### Given instruction
Only one span of the listing below is wanted: the lines from the one with "The Blender Python" through the one with "put('tile_joint', join(ab(XL, -.676, YR", reproduced exactly, both ends kept.

### Source data

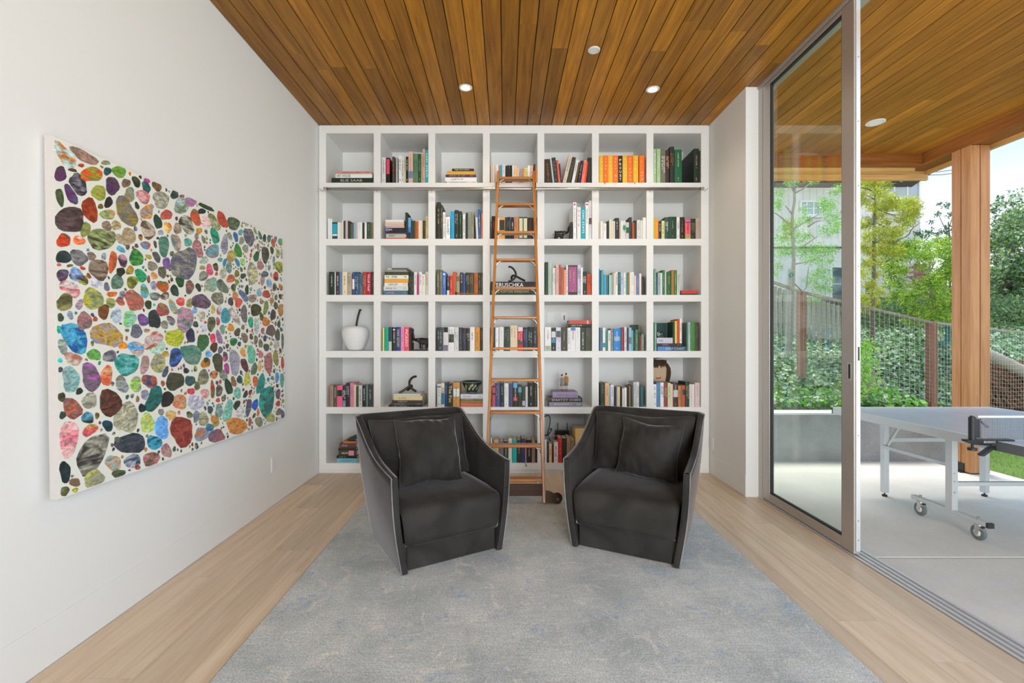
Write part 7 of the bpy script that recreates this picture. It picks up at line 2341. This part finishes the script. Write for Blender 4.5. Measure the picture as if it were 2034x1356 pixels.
# bushy tree lower right of it
Y3 = 8.2
tk_ = px_pts([(1852, 700), (1853, 640), (1850, 590), (1845, 540), (1850, 500)], Y3)
br3 = [px_pts(b, Y3) for b in ([(1850, 590), (1820, 560), (1790, 540)], [(1848, 560), (1870, 530), (1888, 510)], [(1845, 540), (1825, 510)], [(1850, 590), (1875, 570)], [(1845, 545), (1860, 515)], [(1850, 600), (1810, 590), (1780, 585)])]
cl3 = []
for _ in range(125):
    a, b = rl.uniform(1765, 1900), rl.uniform(478, 640)
    if a < 1800 and b > 600: continue
    if 1803 < a < 1848 and 512 < b < 612 and rl.random() < .9: continue
    cl3.append((at(a, b, Y3 + rl.uniform(-.5, .6)), rl.uniform(11, 19) * Y3 / F_PX))
tree('feathery_bush', 'feathery lime green bushy tree left of the cedar post', tk_, br3, cl3, [srgb('a0c83c'), srgb('b4d048'), srgb('88b838'), srgb('6a9a30'), srgb('c4d050'), srgb('587f2c')], 120, 0.090, 'thin', M['barkpale'], 0.13, tr=0.045)
# dark broadleaf tree at the far right and sparse twigs against the sky
Y4 = 11.5
tk_ = px_pts([(2000, 760), (1998, 640), (2003, 560), (2010, 500), (2022, 440)], Y4)
br4 = [px_pts(b, Y4) for b in ([(2000, 600), (1980, 540), (1972, 480)], [(2003, 560), (2030, 520), (2050, 470)], [(2006, 520), (1988, 470)], [(1999, 640), (2030, 600), (2060, 580)], [(2010, 500), (2000, 440)], [(1998, 640), (1975, 610)])]
cl4 = []
for _ in range(150):
    a, b = rl.uniform(1958, 2110), rl.uniform(395, 665)
    if b < 395 + max(0, (2034 - a)) * 0.75 and rl.random() < .75: continue
    cl4.append((at(a, b, Y4 + rl.uniform(-.9, .9)), rl.uniform(12, 26) * Y4 / F_PX))
for _ in range(70):
    cl4.append((at(rl.uniform(1965, 2120), rl.uniform(505, 668), Y4 + rl.uniform(-.9, .9)), rl.uniform(14, 26) * Y4 / F_PX))
tree('broadleaf_tree', 'dark green broadleaf tree at the far right of the garden', tk_, br4, cl4, [srgb('6a8c5a'), srgb('7c9c6a'), srgb('58784c'), srgb('9cb890'), srgb('48683e'), srgb('b0c49a'), srgb('8cb048')], 150, 0.085, 'oval', M['bark'], 0.25, tr=0.10)
Y5 = 12.5
tk_ = px_pts([(1880, 720), (1886, 600), (1888, 500), (1884, 440)], Y5)
br5 = [px_pts(b, Y5) for b in ([(1888, 500), (1862, 470), (1845, 462)], [(1886, 470), (1870, 440), (1862, 420)], [(1888, 520), (1840, 500), (1825, 462)], [(1886, 450), (1895, 420)])]
cl5 = [(at(a, b, Y5 + rl.uniform(-.5, .5)), r_ * Y5 / F_PX) for a, b, r_ in ((1880, 408, 8), (1862, 425, 6), (1888, 425, 9), (1885, 455, 12), (1845, 460, 10), (1838, 468, 9), (1865, 462, 9), (1888, 475, 13), (1860, 478, 10), (1830, 462, 7), (1885, 495, 15), (1865, 500, 13), (1842, 490, 10), (1822, 464, 7), (1850, 440, 5), (1865, 405, 5))]
tree('sparse_tree', 'sparse small leaved tree against the sky left of the post', tk_, br5, cl5, [srgb('6a8a5c'), srgb('7a9a6c'), srgb('58784c')], 70, 0.07, 'oval', M['bark'], 0.13, tr=0.035)
# background greenery behind everything, as a far hedge of leaves
hg = thing('far_hedge', 'dense dark hedge closing the garden behind the fences', 'hedge', (9, 11.0, 0))
hd = MB()
for _ in range(22000):
    y = rl.uniform(9.3, 11.5)
    px = rl.uniform(1690, 2120) if _ < 14000 else rl.uniform(2100, 2900)
    zt = at(0, 590 + max(0, 1850 - px) * .05, y).z
    x = (px - VX) * y / F_PX
    z = rl.uniform(gh(x, y) - .1, zt)
    leafy(hd, (x, y, z), (rl.uniform(-.6, .6), -1, rl.uniform(0, 1)), rl.uniform(.05, .09), jit(rl.choice([srgb('4c7034'), srgb('5c8440'), srgb('3c5c2c'), srgb('789a50'), srgb('6a7a4a')]), .3), 'oval')
o = hd.build('foliage', M['leaf'], hg, fix=False); o['kind'] = 'stuff'
MB().tube([(9, 11.2, 0), (9, 11.2, 2.0)], 0.06, 6).build('stem', M['bark'], hg)
# shrub of pale bare twigs and young leaves near the wall
sh = thing('twiggy_shrub', 'pale twiggy shrub with young leaves beside the door edge', 'shrub', at(1712, 806, 5.75))
for k in range(12):
    a0 = at(1708 + rl.uniform(-6, 8), 808, 5.75)
    b0 = at(1708 + rl.uniform(-12, 52), rl.uniform(690, 775), 5.8 + rl.uniform(-.1, .25))
    MB().tube(smoothed([a0, (a0 + b0) / 2 + Vector((rl.uniform(-.03, .03), 0, .06)), b0]), 0.005, 5).build('twig', M['barkpale'], sh, smooth=True)
f_ = MB()
for _ in range(900):
    p = at(rl.gauss(1716, 15), rl.uniform(675, 790), 5.75 + rl.uniform(-.1, .25))
    leafy(f_, p, (rl.uniform(-1, 1), -1, rl.uniform(0, 1)), rl.uniform(.03, .055), jit(rl.choice([srgb('8cc04c'), srgb('9ccc5c'), srgb('74b03c')]), .2), 'oval')
o = f_.build('foliage', M['leaf'], sh, fix=False); o['kind'] = 'stuff'
# brown brush pile and weathered log beyond the lawn
M['brush'] = wood('dry_brush', ('7a4a30', 'b0805c'), 'z', 0.9, vary=0.3)
M['log'] = plain('weathered_log', (0.42, 0.36, 0.30), 0.9, noise=0.35, nscale=14, bump=0.7)
bp_ = thing('brush_pile', 'brown pile of dry brush stems behind the wire fence', 'brush', at(2010, 800, 7.2))
bs = MB()
for _ in range(900):
    a = at(rl.uniform(1955, 2130), rl.uniform(715, 812), 7.0 + rl.uniform(-.15, .25))
    d = Vector((rl.uniform(.1, .4), rl.uniform(-.05, .05), -rl.uniform(.12, .38)))
    bs.tube([a, a + d * .5 + Vector((0, -.03, .02)), a + d], [.015, .013, .008], 4)
o = bs.build('stems', M['brush'], bp_, fix=False); o['kind'] = 'stuff'
lg = MB().tube(smoothed([at(1955, 700, 6.8), at(1990, 716, 6.75), at(2034, 738, 6.7), at(2120, 780, 6.6)], 1), 0.08, 12).build('fallen_log', M['log'], smooth=True)
tag(lg, 'weathered pale log lying on the slope right of the post', 'log')
# green hose coil by the far fence
hc = at(1868, 660, 8.0)
o = MB()
for k in range(4):
    o.tube([(hc.x + (.10 + .012 * k) * math.cos(a), hc.y - .02 * k, hc.z - .02 + (.16 + .012 * k) * math.sin(a)) for a in [2 * PI * i / 20 for i in range(20)]], 0.011, 6, closed=True)
o = o.build('garden_hose', plain('green_hose', (0.03, 0.20, 0.16), 0.5, noise=0.1), smooth=True)
tag(o, 'coiled dark green garden hose hanging beyond the fence', 'hose')
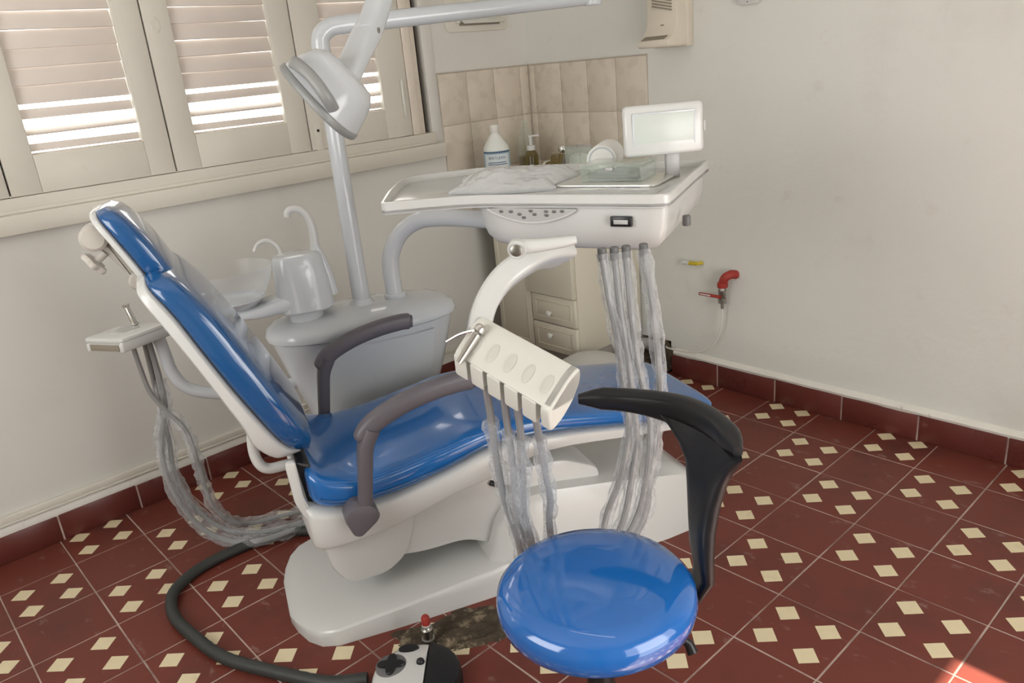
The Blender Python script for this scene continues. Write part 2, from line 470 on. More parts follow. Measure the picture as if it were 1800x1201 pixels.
# ---- backsplash tiles around the corner
def splash(parent, axis, cuts, rows, side):
    for a, b in zip(cuts, cuts[1:]):
        for z0, z1 in rows:
            g = .0016
            if axis == 'y': put('backsplash_tile', ab(XL, XL + .011, a + g, b - g, z0 + g, z1 - g, .0022), 'wall_tile', parent)
            else: put('backsplash_tile', ab(a + g, b - g, YR - .011, YR, z0 + g, z1 - g, .0022), 'wall_tile', parent)


rows = [(.86, 1.085), (1.085, 1.335), (1.335, 1.585)]
splash(wl, 'y', [-.632, -.452, -.268, -.08, YR - .012], rows, 1)
splash(wr, 'x', [XL + .012, -1.434, -1.240, -1.055, -.866, -.676], rows, 1)
put('tile_joint', join(ab(XL, XL + .0075, -.632, YR, .86, 1.585, 0), ab(XL, XL + .012, -.632, YR, 1.585, 1.590, .001)), 'tile_joint', wl, smooth=0)
put('tile_joint', join(ab(XL, -.676, YR - .0075, YR, .86, 1.585, 0), ab(XL, -.676, YR - .012, YR, 1.585, 1.590, .001)), 'tile_joint', wr, smooth=0)

# ---- the shuttered window
wi = thing('window_1', 'cream wooden louvred window shutters above the sill', None, (XL, -2.2, 1.19), kind='structure'); del wi['_o']; wi['_o'] = [XL, -2.2, 1.19]
put('window_sill', ab(XL - .02, XL + .045, -3.8, -.652, 1.192, 1.262, .006), 'shutter_paint', wi)
put('sill_rail', join(ab(XL - .2, XL + .022, -3.8, -.69, 1.262, 1.3155, .003), ab(XL, XL + .028, -3.8, -.74, 1.262, 1.276, .003)), 'shutter_paint', wi)
put('jamb', join(ab(XL - .05, XL + .016, -.818, -.770, 1.3155, 2.8, .006), ab(XL - .05, XL + .008, -.770, -.752, 1.3155, 2.8, .003), ab(XL - .05, XL + .002, -.752, -.738, 1.3155, 2.8, .003)), 'jamb_paint', wi)
put('jamb_gap_shade', ab(XL - .075, XL - .05, -.76, -.690, 1.3155, 2.8, 0), 'gap_shade', wi, smooth=0)  # dark strip paints the shade in the gap beside the jamb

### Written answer
The Blender Python script for this scene continues. Write part 2, from line 470 on. More parts follow. Measure the picture as if it were 1800x1201 pixels.
# ---- backsplash tiles around the corner
def splash(parent, axis, cuts, rows, side):
    for a, b in zip(cuts, cuts[1:]):
        for z0, z1 in rows:
            g = .0016
            if axis == 'y': put('backsplash_tile', ab(XL, XL + .011, a + g, b - g, z0 + g, z1 - g, .0022), 'wall_tile', parent)
            else: put('backsplash_tile', ab(a + g, b - g, YR - .011, YR, z0 + g, z1 - g, .0022), 'wall_tile', parent)


rows = [(.86, 1.085), (1.085, 1.335), (1.335, 1.585)]
splash(wl, 'y', [-.632, -.452, -.268, -.08, YR - .012], rows, 1)
splash(wr, 'x', [XL + .012, -1.434, -1.240, -1.055, -.866, -.676], rows, 1)
put('tile_joint', join(ab(XL, XL + .0075, -.632, YR, .86, 1.585, 0), ab(XL, XL + .012, -.632, YR, 1.585, 1.590, .001)), 'tile_joint', wl, smooth=0)
put('tile_joint', join(ab(XL, -.676, YR - .0075, YR, .86, 1.585, 0), ab(XL, -.676, YR - .012, YR, 1.585, 1.590, .001)), 'tile_joint', wr, smooth=0)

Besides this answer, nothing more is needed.